The New York Times reported in April that WalMex, the company’s Mexico-based subsidiary, had paid $24 million in bribes to local officials to sidestep regulations and obtain construction permits — actions that were known to various Wal-Mart executives.

At the meeting, Walton said Wal-Mart is cooperating with investigations by the Department of Justice and the Securities and Exchange Commission. In addition, he said the company’s own investigation, launched seven months ago, is being conducted by the audit committee of its independent directors working with outside counsel.

Mike DukeMike Duke, president and chief executive officer, addressed the company’s employees, saying, “If you work for Wal-Mart, there is no gray area between right and wrong. It’s either the right thing to do, or we shouldn’t do it at all.”
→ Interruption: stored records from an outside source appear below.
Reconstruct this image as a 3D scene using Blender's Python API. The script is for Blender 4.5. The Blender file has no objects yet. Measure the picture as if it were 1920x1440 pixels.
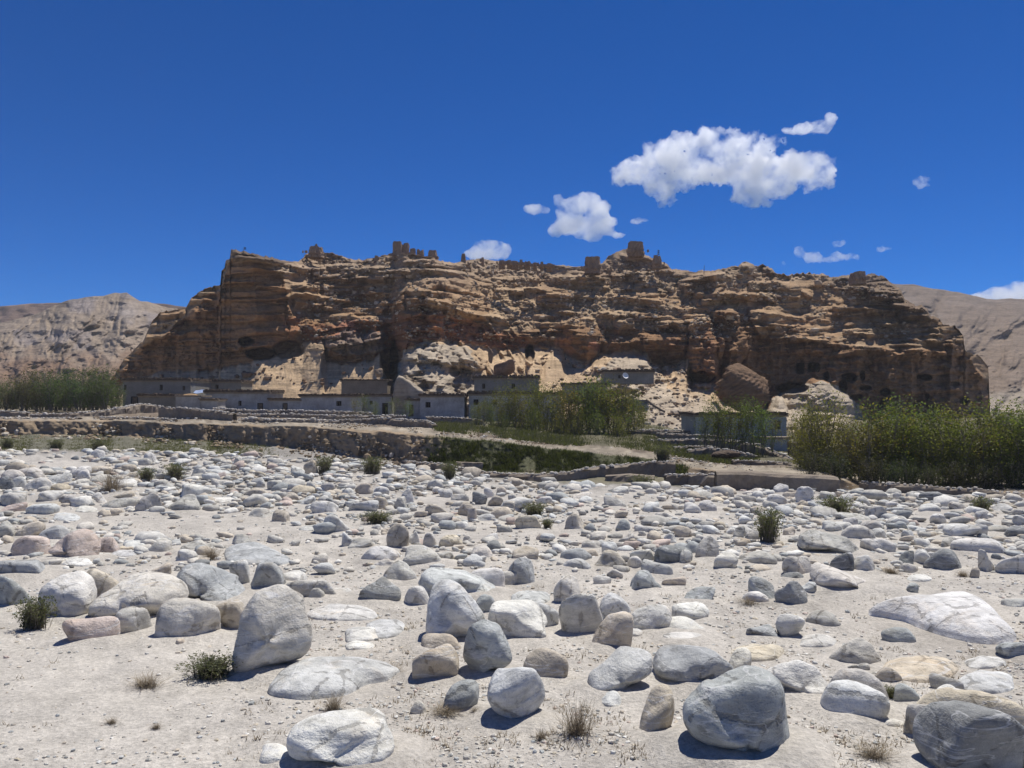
import bpy, bmesh, math, random
import numpy as np
from mathutils import Vector

R = math.radians
S = bpy.context.scene
COL = S.collection
rng = np.random.default_rng(7)
random.seed(7)

# ------------------------------------------------------------------ camera, sky, sun, exposure
CAMZ = 2.3
F = 1478.0                      # focal length in photograph pixels (photograph 1920 wide)
PITCH = math.atan(30.0 / F)
cam = bpy.data.cameras.new("camera")
cam.sensor_fit = 'HORIZONTAL'; cam.sensor_width = 36.0; cam.lens = 36.0 * F / 1920.0
cam.clip_start = 0.1; cam.clip_end = 30000
camo = bpy.data.objects.new("camera", cam); COL.objects.link(camo)
camo.location = (0, 0, CAMZ); camo.rotation_euler = (R(90) + PITCH, 0, 0)
S.camera = camo

SUN_EL, SUN_AZ = 65.0, 34.0      # azimuth: degrees to the right of straight ahead (+Y)
w = bpy.data.worlds.new("World"); S.world = w; w.use_nodes = True
nt = w.node_tree; nt.nodes.clear()
sky = nt.nodes.new('ShaderNodeTexSky'); sky.sky_type = 'NISHITA'; sky.sun_disc = False
sky.sun_elevation = R(SUN_EL); sky.sun_rotation = R(SUN_AZ)
sky.altitude = 3800; sky.air_density = 0.9; sky.dust_density = 0.1; sky.ozone_density = 6.0
hs = nt.nodes.new('ShaderNodeHueSaturation'); hs.inputs['Saturation'].default_value = 1.85; hs.inputs['Hue'].default_value = 0.505
bg = nt.nodes.new('ShaderNodeBackground'); bg.inputs[1].default_value = 0.076
wo = nt.nodes.new('ShaderNodeOutputWorld')
nt.links.new(sky.outputs[0], hs.inputs['Color']); tint = nt.nodes.new('ShaderNodeMix'); tint.data_type = 'RGBA'; tint.blend_type = 'MULTIPLY'; tint.inputs[0].default_value = 1.0; tint.inputs[7].default_value = (.66, .88, 1.03, 1)
nt.links.new(hs.outputs[0], tint.inputs[6]); nt.links.new(tint.outputs[2], bg.inputs[0]); nt.links.new(bg.outputs[0], wo.inputs[0])

sl = bpy.data.lights.new("sun", 'SUN'); sl.energy = 3.9; sl.angle = R(0.53); sl.color = (1.0, 0.965, 0.91)
so = bpy.data.objects.new("sun", sl); COL.objects.link(so)
_e, _a = R(SUN_EL), R(SUN_AZ)
sdir = Vector((math.sin(_a) * math.cos(_e), math.cos(_a) * math.cos(_e), math.sin(_e)))
so.rotation_euler = sdir.to_track_quat('Z', 'Y').to_euler(); so.location = (30, 30, 60)

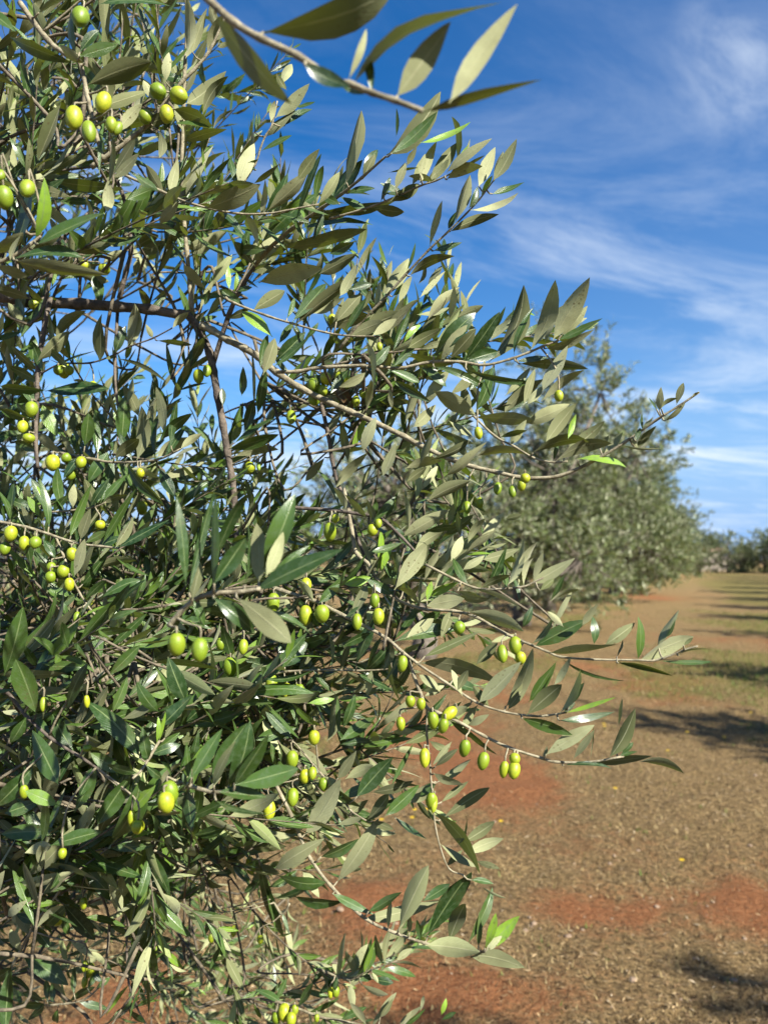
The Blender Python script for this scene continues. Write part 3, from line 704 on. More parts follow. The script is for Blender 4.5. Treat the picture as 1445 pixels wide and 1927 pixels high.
# middle sprays
branch(.86, .79, 3, 1.8, "425 560 440 570 505 595 555 610 610 625 657 632 715 633", "513 634 455 584 25 Y;475 585 536 547 31 d;555 612 674 519 31 m;550 606 614 534 27 t;615 617 692 590 33 m;660 631 722 604 31 m;632 607 679 553 29 m;683 582 698 545 12 m;525 647 553 605 15 t;520 677 576 625 31 k;515 690 584 634 15 t;495 706 518 637 25 d;490 695 502 630 15 t;540 600 556 560 12 t;487 532 606 501 37 d;600 516 672 477 27 m;620 478 667 456 24 t;640 557 672 500 22 d;655 545 700 535 20 t;560 600 590 545 20 d;590 590 650 560 20 m;645 630 690 560 16 t;700 632 745 600 20 m;470 580 430 600 20 d;460 575 415 545 20 t")
branch(.84, .79, 4.2, 2.6, "520 700 560 699 600 692 690 688 750 693 810 681 867 681 912 687 962 675 997 662 1020 652 1042 644",
 "918 682 994 549 33 m;967 668 999 574 10 k;997 660 1051 531 31 d;1040 640 1108 522 40 u;1025 645 1046 600 10 d;1055 632 1107 576 23 m;1050 640 1134 600 19 t;1025 656 1121 624 19 d;975 685 1105 691 22 d;970 680 1034 671 14 g;815 672 893 587 36 t;828 680 878 611 25 d;873 680 941 587 27 t;875 680 940 660 27 t;768 655 831 617 27 d;845 677 896 619 31 m;680 622 756 587 33 m;720 628 791 560 27 m;740 660 772 580 17 t;760 645 792 608 12 Y;790 627 826 574 13 d;805 602 862 539 15 d;845 602 856 539 13 d;860 597 909 575 27 d;785 592 846 580 12 u;815 690 926 733 15 g;875 695 1004 724 14 k;688 640 707 740 19 d;742 716 809 757 18 k;762 797 782 724 21 m;733 730 738 767 10 d;815 735 894 781 31 d;890 785 1002 790 23 d;985 796 1073 762 23 d;778 804 821 761 25 d;895 773 931 690 27 t;945 780 1019 711 27 m;992 762 1024 724 15 d;985 762 1006 694 17 u;1020 736 1068 651 27 d;1018 756 1094 694 21 m;740 690 780 650 18 t;700 690 735 650 22 k;730 695 790 720 16 t;790 690 840 725 18 t;850 690 800 760 22 m;870 720 880 780 22 m;900 700 850 740 18 d;930 690 880 735 16 t;950 745 1000 690 16 u;690 700 640 730 18 d;660 692 620 740 16 t",
 "1051 745 20 24 0;900 815 17 24 10;714 652 14 18 0")
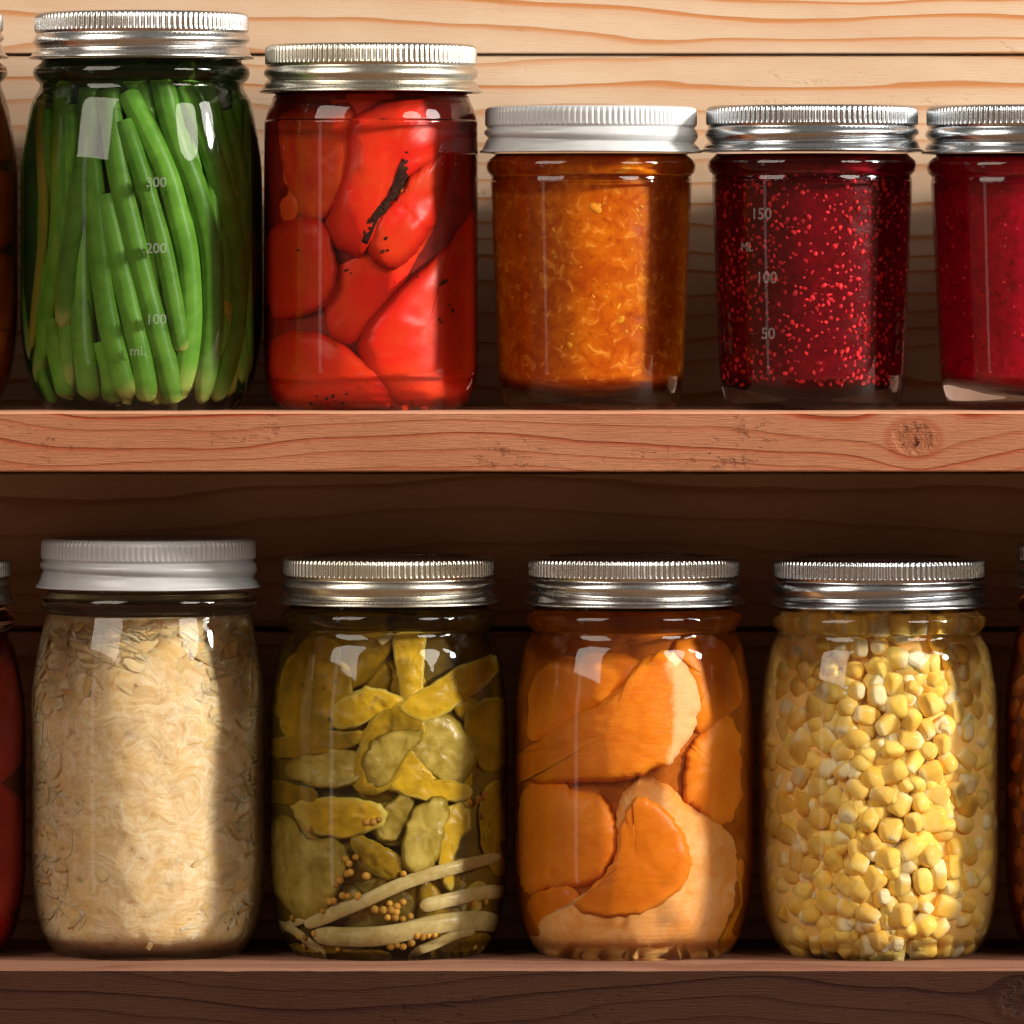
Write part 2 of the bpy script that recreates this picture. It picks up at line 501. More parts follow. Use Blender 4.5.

The allegations led large numbers of shareholders to vote against several directors. The vote against Walton was 12.63%; against Duke, 13.07%; against Christopher J. Williams, chairman of the chain’s audit committee, 13.26%; and against H. Lee Scott Jr., who was president and CEO at the time of the alleged bribery, 15.65%.

The bribery allegations were mentioned by a shareholder during her presentation of a proposal calling for greater transparency in executive compensation programs — a proposal that was ultimately voted down.

Jackie Goebel, who identified herself as a 24-year employee, said Wal-Mart was opening too many stores in the U.S. and acquiring too many stores overseas, “which makes us less profitable and puts more pressure on store managers to cut costs. Ask any associate, and they’ll tell you cutting costs means understaffing at the stores, which results in associates who can’t provide the type of customer service Sam Walton built this company on.”